Task prompt: Set down, exactly as written, only the lines starting with the one that holds "Generate a Blender" and ending with the one that holds "CAM = np.array([0.0, 0.0, 1.75])".

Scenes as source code
[start]

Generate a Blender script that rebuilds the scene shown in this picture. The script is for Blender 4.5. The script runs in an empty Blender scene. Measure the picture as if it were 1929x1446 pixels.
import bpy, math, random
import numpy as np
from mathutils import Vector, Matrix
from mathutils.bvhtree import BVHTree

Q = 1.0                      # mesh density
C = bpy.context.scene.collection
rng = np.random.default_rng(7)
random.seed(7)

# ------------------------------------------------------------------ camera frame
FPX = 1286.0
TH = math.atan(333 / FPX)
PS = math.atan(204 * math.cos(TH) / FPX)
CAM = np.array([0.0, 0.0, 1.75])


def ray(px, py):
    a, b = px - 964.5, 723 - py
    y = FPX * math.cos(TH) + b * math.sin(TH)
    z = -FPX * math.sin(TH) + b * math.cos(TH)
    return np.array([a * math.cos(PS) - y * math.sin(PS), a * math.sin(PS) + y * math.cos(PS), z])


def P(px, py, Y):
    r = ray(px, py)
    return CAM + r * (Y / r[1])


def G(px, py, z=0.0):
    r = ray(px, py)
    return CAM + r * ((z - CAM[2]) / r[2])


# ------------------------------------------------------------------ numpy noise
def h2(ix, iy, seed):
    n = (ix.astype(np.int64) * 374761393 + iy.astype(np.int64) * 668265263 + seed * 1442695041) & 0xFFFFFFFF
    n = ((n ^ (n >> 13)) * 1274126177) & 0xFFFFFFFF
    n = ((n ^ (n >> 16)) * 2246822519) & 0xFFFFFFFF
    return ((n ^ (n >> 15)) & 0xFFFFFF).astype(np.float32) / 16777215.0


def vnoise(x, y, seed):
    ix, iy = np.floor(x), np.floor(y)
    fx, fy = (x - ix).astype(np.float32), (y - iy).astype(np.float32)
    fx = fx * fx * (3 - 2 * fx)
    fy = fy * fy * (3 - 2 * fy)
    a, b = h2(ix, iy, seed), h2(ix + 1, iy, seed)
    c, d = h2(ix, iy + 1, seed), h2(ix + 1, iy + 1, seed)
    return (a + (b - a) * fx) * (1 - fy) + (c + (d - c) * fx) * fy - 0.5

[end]
[start]

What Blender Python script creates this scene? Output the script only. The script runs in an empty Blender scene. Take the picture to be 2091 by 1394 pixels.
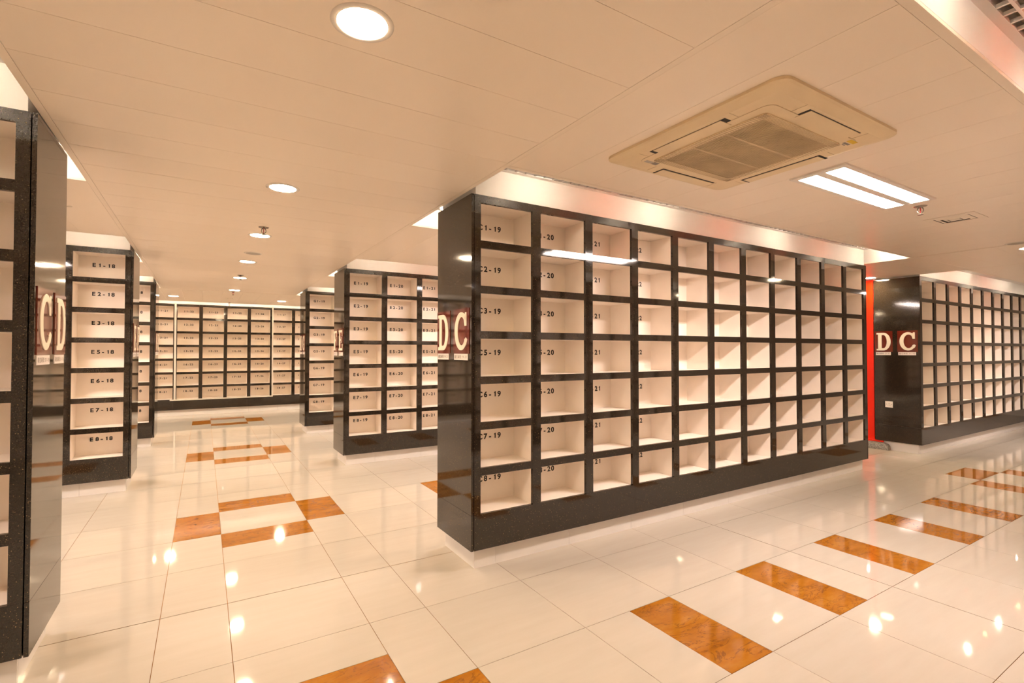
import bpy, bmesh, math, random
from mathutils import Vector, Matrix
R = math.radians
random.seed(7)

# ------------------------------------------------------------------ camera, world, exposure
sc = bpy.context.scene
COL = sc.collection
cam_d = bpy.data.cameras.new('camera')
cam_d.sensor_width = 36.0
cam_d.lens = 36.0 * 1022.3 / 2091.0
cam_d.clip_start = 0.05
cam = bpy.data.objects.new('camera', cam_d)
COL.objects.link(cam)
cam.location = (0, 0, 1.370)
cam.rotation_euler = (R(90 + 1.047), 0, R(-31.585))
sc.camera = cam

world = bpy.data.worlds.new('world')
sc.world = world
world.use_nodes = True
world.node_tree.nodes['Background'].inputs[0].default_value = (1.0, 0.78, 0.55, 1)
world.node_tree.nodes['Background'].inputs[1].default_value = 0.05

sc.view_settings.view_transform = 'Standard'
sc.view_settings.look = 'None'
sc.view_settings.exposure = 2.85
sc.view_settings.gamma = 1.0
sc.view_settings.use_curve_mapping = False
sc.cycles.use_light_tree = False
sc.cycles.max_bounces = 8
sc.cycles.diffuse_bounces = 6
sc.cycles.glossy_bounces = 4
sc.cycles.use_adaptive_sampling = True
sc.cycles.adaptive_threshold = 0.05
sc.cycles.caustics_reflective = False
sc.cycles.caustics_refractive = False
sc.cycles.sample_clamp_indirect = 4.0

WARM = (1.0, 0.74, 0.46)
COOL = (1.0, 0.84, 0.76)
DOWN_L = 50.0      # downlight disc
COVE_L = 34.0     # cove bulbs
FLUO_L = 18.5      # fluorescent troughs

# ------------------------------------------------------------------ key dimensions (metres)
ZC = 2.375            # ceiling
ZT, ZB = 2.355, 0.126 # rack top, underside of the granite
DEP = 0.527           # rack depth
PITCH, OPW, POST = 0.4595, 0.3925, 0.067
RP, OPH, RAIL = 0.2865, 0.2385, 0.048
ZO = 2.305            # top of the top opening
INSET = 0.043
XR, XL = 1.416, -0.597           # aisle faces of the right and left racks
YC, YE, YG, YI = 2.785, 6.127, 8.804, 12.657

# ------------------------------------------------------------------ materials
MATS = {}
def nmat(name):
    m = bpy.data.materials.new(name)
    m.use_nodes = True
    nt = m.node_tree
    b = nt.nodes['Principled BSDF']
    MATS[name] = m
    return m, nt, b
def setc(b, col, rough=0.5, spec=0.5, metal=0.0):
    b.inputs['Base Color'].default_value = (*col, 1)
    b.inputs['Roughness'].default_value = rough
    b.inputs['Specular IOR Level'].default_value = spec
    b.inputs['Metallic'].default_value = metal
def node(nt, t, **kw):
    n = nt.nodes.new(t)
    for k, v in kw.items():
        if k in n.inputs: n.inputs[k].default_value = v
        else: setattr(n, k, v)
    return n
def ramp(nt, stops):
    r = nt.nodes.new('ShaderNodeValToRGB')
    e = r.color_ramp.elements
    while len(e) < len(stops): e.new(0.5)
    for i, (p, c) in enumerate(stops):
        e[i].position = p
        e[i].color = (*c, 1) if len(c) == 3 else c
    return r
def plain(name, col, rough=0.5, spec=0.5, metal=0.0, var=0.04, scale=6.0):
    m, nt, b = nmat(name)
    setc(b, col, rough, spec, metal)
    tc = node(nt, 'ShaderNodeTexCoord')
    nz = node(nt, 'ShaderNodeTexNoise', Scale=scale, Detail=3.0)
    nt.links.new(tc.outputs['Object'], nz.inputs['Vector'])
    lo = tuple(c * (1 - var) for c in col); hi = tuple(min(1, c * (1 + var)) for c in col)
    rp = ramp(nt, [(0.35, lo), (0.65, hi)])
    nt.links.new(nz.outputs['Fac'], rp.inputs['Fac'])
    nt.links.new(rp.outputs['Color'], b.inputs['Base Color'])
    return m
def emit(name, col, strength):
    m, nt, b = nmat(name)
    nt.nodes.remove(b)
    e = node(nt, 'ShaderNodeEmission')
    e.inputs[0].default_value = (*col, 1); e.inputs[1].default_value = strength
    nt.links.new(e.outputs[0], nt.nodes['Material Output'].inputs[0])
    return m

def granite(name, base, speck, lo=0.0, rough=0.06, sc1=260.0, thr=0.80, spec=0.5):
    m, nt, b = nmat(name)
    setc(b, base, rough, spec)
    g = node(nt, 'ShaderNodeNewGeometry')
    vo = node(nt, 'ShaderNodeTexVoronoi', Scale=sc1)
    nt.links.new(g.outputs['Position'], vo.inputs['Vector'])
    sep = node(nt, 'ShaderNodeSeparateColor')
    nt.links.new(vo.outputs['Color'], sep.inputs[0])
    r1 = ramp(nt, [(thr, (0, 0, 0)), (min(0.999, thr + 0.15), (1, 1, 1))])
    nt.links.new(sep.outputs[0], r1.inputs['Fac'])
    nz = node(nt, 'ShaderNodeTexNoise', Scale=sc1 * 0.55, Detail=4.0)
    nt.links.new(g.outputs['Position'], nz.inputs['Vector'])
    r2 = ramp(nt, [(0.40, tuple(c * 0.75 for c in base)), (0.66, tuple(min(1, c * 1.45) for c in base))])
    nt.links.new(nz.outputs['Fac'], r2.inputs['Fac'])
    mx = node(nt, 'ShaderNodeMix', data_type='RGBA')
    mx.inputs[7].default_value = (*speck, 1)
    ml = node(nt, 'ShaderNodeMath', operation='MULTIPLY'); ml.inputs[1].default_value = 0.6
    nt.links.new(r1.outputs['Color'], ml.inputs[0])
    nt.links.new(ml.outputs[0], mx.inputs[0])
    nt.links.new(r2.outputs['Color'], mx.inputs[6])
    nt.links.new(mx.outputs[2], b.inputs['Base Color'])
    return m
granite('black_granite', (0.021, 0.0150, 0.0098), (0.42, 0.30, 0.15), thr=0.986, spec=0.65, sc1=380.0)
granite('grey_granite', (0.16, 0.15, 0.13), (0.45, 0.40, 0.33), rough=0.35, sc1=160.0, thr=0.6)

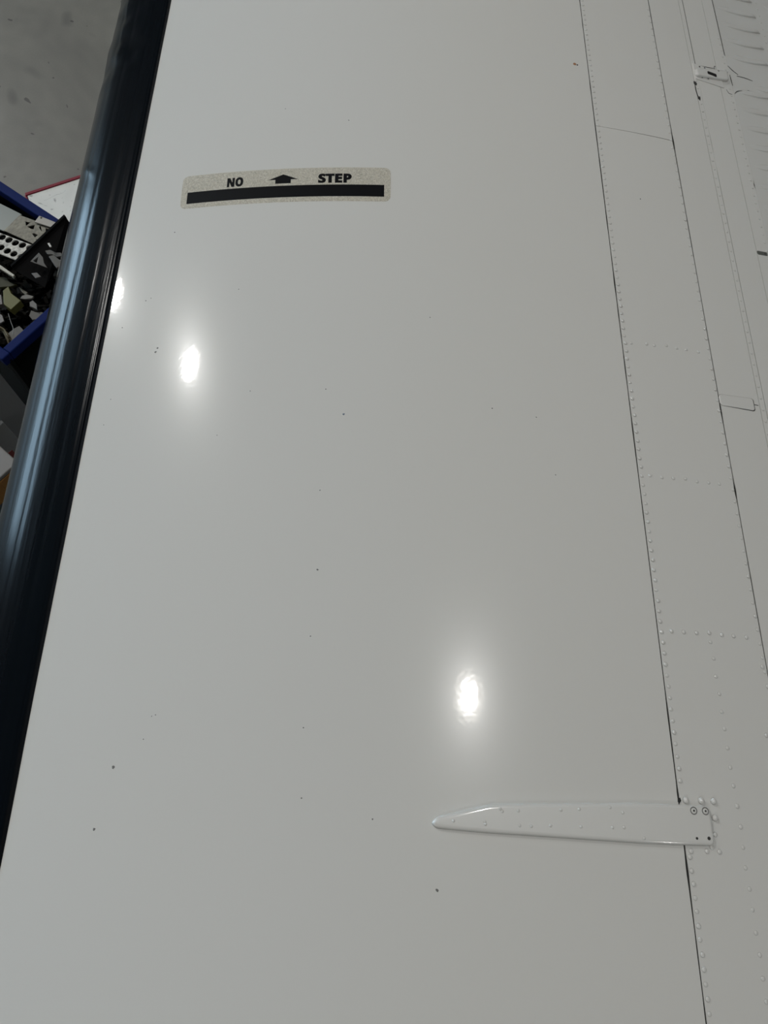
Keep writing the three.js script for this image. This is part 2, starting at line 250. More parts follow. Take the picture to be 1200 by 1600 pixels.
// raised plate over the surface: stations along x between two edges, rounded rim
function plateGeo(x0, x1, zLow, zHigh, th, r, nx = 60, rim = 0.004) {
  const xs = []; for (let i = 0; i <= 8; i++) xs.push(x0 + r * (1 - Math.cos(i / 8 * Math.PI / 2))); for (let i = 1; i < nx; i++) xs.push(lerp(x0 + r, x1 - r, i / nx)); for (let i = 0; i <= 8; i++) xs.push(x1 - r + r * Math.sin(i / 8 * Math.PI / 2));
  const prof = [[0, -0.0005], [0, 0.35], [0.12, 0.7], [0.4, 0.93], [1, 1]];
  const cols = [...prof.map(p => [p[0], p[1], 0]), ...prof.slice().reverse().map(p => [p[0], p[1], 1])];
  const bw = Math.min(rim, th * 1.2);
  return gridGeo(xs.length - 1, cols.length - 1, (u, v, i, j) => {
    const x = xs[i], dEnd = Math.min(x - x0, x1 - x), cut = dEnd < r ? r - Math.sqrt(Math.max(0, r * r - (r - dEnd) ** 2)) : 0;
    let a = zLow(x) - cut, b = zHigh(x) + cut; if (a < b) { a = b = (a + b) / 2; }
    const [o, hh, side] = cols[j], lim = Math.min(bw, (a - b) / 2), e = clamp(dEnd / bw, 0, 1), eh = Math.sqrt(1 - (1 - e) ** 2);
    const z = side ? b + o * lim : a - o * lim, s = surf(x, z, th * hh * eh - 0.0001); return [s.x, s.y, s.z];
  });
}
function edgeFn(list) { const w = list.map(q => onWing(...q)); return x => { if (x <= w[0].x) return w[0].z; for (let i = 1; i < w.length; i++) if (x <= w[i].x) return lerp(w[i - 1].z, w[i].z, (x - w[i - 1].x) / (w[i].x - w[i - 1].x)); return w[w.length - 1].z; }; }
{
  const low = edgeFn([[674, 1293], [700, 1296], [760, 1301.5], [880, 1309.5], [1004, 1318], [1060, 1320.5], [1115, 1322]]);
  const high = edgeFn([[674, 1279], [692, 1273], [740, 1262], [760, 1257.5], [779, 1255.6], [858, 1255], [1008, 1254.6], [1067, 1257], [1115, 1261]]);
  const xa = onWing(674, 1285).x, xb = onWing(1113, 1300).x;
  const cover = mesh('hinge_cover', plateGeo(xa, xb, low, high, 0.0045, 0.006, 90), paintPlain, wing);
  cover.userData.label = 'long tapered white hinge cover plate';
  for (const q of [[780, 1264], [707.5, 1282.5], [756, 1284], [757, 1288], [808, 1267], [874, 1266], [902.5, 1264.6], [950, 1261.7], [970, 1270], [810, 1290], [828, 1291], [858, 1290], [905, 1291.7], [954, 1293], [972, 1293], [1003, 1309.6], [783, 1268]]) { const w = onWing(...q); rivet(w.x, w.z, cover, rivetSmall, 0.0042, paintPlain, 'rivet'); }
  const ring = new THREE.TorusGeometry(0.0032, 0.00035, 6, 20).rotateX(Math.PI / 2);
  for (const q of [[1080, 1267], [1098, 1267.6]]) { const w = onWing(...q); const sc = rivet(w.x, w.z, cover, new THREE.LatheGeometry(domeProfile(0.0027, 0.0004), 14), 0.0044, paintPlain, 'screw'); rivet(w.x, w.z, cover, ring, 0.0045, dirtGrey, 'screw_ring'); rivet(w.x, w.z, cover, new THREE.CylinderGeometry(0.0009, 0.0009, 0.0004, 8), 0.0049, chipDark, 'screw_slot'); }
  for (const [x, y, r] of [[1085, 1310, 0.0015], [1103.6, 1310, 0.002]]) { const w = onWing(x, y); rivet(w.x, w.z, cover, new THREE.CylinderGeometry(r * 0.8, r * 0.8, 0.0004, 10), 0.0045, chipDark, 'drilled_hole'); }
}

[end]
[start]

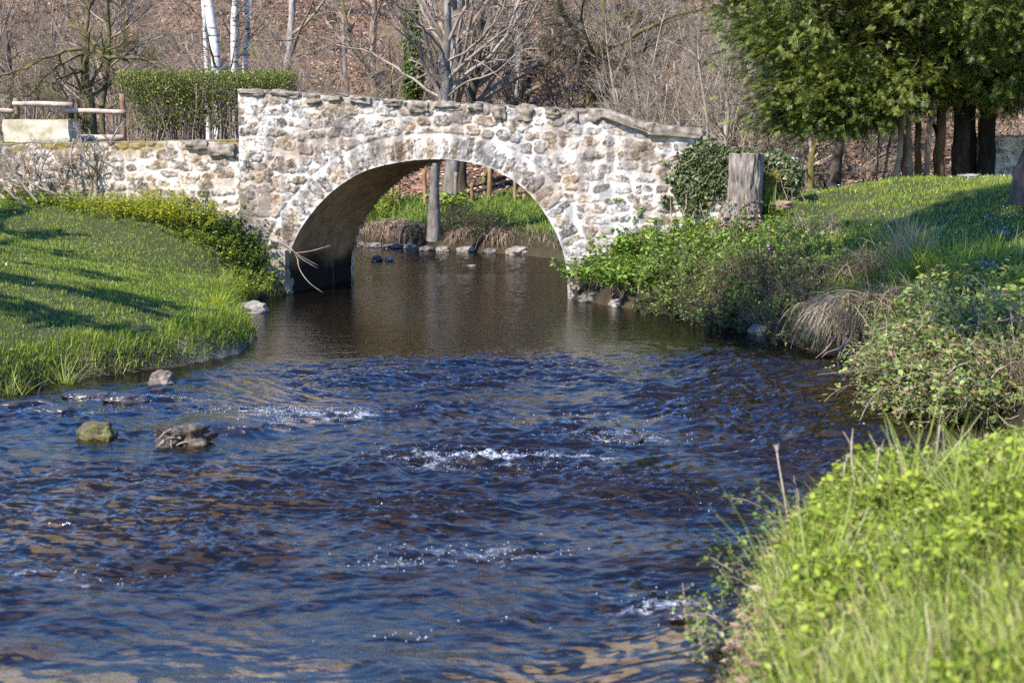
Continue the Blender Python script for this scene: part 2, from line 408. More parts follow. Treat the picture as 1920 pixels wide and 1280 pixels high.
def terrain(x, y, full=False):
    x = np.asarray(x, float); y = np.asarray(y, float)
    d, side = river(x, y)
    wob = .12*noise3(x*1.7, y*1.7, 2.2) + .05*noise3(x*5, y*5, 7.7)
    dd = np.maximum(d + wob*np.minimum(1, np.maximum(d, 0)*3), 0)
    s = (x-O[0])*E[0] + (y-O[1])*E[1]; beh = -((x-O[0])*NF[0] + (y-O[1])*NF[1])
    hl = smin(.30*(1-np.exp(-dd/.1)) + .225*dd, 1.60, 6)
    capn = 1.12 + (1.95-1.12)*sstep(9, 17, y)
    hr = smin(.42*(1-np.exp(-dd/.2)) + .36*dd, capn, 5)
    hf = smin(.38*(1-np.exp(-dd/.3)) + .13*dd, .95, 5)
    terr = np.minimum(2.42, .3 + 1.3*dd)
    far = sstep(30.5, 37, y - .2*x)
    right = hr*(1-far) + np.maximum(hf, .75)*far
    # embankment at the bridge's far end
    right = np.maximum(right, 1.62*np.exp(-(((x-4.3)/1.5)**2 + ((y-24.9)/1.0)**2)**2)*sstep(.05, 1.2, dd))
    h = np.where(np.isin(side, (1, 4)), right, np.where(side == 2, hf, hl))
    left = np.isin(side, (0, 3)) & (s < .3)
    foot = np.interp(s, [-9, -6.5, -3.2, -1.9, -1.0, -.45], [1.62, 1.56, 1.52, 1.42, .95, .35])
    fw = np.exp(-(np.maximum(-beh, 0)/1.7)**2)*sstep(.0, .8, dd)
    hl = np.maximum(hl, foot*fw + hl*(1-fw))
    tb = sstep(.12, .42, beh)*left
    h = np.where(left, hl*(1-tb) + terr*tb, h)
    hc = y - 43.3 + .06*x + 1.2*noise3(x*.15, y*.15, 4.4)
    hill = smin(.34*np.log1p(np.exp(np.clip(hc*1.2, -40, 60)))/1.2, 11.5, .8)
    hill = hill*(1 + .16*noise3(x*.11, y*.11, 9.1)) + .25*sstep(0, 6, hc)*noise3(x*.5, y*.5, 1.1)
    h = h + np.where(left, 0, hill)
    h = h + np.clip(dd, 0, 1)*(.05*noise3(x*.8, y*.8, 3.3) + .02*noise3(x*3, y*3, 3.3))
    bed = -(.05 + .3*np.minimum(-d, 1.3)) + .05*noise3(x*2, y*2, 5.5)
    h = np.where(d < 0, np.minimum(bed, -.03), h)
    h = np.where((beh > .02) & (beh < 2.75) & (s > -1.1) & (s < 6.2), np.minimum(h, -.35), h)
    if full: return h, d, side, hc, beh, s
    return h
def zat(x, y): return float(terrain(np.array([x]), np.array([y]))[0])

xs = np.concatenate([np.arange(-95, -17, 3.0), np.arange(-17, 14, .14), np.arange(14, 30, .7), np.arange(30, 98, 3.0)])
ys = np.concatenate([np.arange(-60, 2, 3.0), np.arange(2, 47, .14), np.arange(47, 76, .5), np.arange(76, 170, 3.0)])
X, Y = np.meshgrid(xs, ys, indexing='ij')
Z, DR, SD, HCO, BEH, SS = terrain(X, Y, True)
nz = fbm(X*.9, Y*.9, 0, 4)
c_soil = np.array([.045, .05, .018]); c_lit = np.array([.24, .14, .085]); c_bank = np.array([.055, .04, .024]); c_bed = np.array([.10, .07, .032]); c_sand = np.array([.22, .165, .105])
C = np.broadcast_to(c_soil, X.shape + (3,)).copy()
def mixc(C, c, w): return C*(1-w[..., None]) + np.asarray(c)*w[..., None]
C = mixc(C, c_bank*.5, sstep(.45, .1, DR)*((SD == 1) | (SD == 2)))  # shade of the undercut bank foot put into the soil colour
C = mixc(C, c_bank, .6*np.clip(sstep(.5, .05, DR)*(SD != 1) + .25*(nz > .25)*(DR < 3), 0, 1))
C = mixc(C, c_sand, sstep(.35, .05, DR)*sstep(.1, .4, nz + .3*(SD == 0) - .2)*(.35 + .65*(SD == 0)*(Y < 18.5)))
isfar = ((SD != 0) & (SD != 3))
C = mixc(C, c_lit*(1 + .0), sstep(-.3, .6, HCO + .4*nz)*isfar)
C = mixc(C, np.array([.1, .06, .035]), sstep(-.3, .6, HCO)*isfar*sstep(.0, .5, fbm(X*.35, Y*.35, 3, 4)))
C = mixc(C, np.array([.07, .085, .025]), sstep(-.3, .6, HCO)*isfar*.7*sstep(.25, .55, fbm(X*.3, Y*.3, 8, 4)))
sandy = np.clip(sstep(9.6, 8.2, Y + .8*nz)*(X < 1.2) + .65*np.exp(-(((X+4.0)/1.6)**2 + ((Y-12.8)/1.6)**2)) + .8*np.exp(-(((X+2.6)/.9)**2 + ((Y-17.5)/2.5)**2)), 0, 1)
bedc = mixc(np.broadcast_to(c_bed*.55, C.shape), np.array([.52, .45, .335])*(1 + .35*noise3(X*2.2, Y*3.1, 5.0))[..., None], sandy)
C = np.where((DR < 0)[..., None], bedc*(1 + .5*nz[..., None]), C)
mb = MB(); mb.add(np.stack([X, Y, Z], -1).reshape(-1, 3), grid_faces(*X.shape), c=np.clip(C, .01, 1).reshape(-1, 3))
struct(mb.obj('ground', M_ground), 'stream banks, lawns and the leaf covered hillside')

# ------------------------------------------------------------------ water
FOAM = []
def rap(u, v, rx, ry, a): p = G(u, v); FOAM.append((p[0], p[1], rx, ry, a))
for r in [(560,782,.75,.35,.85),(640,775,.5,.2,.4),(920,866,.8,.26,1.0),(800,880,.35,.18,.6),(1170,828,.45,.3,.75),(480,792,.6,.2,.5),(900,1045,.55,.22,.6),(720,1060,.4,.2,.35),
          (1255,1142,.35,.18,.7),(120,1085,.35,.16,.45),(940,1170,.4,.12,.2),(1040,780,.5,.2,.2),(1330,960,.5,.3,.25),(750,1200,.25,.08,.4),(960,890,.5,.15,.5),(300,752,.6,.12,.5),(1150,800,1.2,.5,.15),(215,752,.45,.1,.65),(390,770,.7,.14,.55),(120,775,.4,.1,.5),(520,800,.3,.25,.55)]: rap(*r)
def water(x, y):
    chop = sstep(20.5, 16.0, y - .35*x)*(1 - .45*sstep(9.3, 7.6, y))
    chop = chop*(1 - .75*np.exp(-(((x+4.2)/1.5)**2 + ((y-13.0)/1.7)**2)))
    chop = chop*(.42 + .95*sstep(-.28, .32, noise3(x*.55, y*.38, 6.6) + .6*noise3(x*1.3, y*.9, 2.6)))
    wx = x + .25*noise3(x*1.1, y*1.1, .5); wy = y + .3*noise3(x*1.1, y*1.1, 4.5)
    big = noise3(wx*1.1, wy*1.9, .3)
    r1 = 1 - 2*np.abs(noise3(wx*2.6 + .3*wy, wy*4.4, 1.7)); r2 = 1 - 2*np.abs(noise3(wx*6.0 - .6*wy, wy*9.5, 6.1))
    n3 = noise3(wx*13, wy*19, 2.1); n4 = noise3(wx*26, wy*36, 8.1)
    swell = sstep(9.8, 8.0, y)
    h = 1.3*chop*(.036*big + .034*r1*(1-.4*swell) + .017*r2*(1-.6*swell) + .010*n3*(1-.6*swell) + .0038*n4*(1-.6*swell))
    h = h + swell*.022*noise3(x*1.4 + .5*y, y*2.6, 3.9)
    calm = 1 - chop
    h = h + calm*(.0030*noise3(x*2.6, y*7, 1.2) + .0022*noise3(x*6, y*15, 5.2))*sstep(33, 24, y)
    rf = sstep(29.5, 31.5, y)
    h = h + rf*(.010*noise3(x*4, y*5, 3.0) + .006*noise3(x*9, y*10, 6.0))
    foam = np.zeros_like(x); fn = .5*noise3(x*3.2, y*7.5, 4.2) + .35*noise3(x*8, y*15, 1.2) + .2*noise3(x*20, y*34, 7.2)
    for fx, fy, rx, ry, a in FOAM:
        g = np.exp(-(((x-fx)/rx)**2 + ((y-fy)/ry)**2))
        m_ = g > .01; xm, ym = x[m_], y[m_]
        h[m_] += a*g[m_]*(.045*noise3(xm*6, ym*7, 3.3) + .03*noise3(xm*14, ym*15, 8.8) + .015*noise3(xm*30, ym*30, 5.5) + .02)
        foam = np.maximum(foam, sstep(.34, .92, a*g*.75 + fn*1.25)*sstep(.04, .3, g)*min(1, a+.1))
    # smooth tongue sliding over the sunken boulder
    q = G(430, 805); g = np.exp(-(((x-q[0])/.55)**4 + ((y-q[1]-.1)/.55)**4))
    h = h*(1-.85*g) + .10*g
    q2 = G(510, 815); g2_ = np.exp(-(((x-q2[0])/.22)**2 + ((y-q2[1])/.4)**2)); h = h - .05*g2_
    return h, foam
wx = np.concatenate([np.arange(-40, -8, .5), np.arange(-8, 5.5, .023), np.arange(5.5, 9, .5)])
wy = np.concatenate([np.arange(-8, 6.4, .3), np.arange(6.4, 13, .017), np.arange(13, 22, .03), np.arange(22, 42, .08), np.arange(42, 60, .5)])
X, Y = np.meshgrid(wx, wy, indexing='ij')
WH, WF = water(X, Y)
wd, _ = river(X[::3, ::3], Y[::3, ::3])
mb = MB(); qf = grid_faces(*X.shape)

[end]

Answer below:
Generate a Blender script that rebuilds the scene shown in this picture. The script is for Blender 4.5. The script runs in an empty Blender scene. Measure the picture as if it were 1929x1446 pixels.
import bpy, math, random
import numpy as np
from mathutils import Vector, Matrix
from mathutils.bvhtree import BVHTree

Q = 1.0                      # mesh density
C = bpy.context.scene.collection
rng = np.random.default_rng(7)
random.seed(7)

# ------------------------------------------------------------------ camera frame
FPX = 1286.0
TH = math.atan(333 / FPX)
PS = math.atan(204 * math.cos(TH) / FPX)
CAM = np.array([0.0, 0.0, 1.75])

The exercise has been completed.